A todos nos gusta que nos miren a los ojos, que no se cuchicheé a nuestras espaldas y aún más, que nos acepten en todas partes como Juan cuando entra a su casa. Pero lo cierto es que no siempre ocurren estas cosas. No siempre uno es monedita de oro como dice la canción de Cuco Sánchez y que después grabó como canción de batalla Gloria Trevi cuando estaba recluída en el Penal de Brasil. No, no somos monedita de oro. Pero no es odio hacia lo que me refiero. No. Sino al mutilado rechazo que la gente padece día con día. Rechazamos a los gordos porque son gordos, no queremos tener amigas gorditas porque nos quemamos, rechazamos a los indígenas mexicanos porque huelen mal y no son parte de nuestro México (ajá) y al mismo tiempo, nos rechazan por usar lentes, porque llevamos pants, nos rechazan porque no profesamos una misma religión o fe, porque le vamos al América o a los Pumas (yo le voy a los Rayados).
Rechazamos a los solteros consetudinarios porque siguen buscando pareja y a los solteros rechazamos en parte a los casados con sus hijos. Rechazamos a los pobres por jodidos, a los ricos por creídos. Y nosotros rechazamos igual. El arte del rechazo está bien asimilado en nuestra sociedad. Rechazamos a los nuevos porque no sabemos nada de ellos y en los trabajos, rechazamos a los que llevan años trabajando y que no han subido de puesto por x o y razón. Y ah, rechazamos a la gente que creemos no tiene talento y también, a la que no es tan inteligente como nosotros.
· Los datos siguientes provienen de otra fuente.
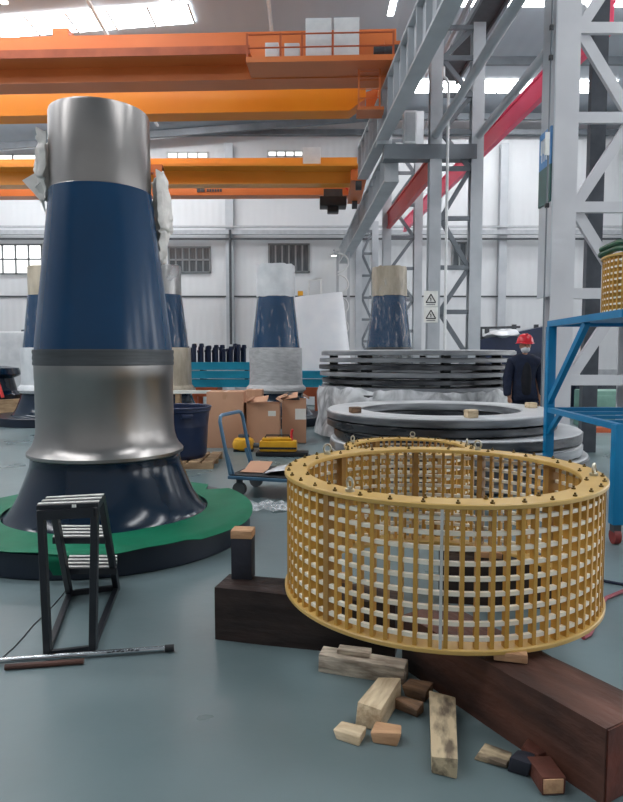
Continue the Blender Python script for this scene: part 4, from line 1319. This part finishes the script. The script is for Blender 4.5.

De todos los anteriores, los últimos dos rechazos o racismos, (la palabra en sí significa un rechazo y todo rechazo presupone un arriba y abajo, un blanco y negro donde yo soy negro y tú eres blanco) me parecen los más alarmantes.
No entiendo cómo, por ejemplo, en una iglesia, creyentes avezados pueden rechazar a creyentes que por una y otra cosa no avanzaron a la misma velocidad que ellos o a los que se les ocurre expresar con tal claridad sus faltas que asustan a los otros.
Pero igual que esta, usar la inteligencia como racismo es cada día, un poco más, una forma de ejercer un apartheid. Yo lo veo en los círculos de escritores cuando no se ejerce una amistad con subliminales y subterráneos, cuando fulano o mengano no ha obtenido la meritoria beca o el afortunado premio. A veces, si una persona no piensa lo mismo que yo, simplemente no entra a mi círculo y ahí mandamos al traste con la libertad de expresión. Si no entiendes al menos cabalmente las teorias de Heidegger o de Pascal, ni te me acerques.
Una vez, incluso, un amigo casi me mata cuando le dije que no sabía ni por asomo siquiera de chiripada, quién era Elías Canetti y ahora que murió Derrida, más de una puso cara de sorpresa cuando pregunté ¿oye y ese que murió, que hacía o qué? Luego, por ejemplo, si no eres licenciado ni te me acerques o si no eres de mi universidad, ve a tu a saber.
Creo que en el fondo, el racismo habla mucho de querer construir tu mundo. Rechazo a todos los que no son como yo para así llevármela tranquila, disfrutar mejor de la vida, etcétera. Y me parece criticable pero aceptable. Claro, lo mejor sería la indiferencia, pero esa nunca es completa. Pero en cambio, comparto y acepto la otredad para construir mi mundo me parece, al menos personalmente, mejor.
Lo otro. El miedo a lo otro. Es mejor aceptarlo y a no ser desechables. Eso es lo que pienso. Si yo no sé quién es Elias Canetti o no tengo la misma manera de aproximarme que tu a la poesía española del siglo de Oro o en sí, no puedo explicar de la misma manera que tú el proceso de revelación que debe de tener todo buen poema, puedes rechazarme en este momento. Es una generalidad. Y al momento de rechazarme, alguien te rechaza.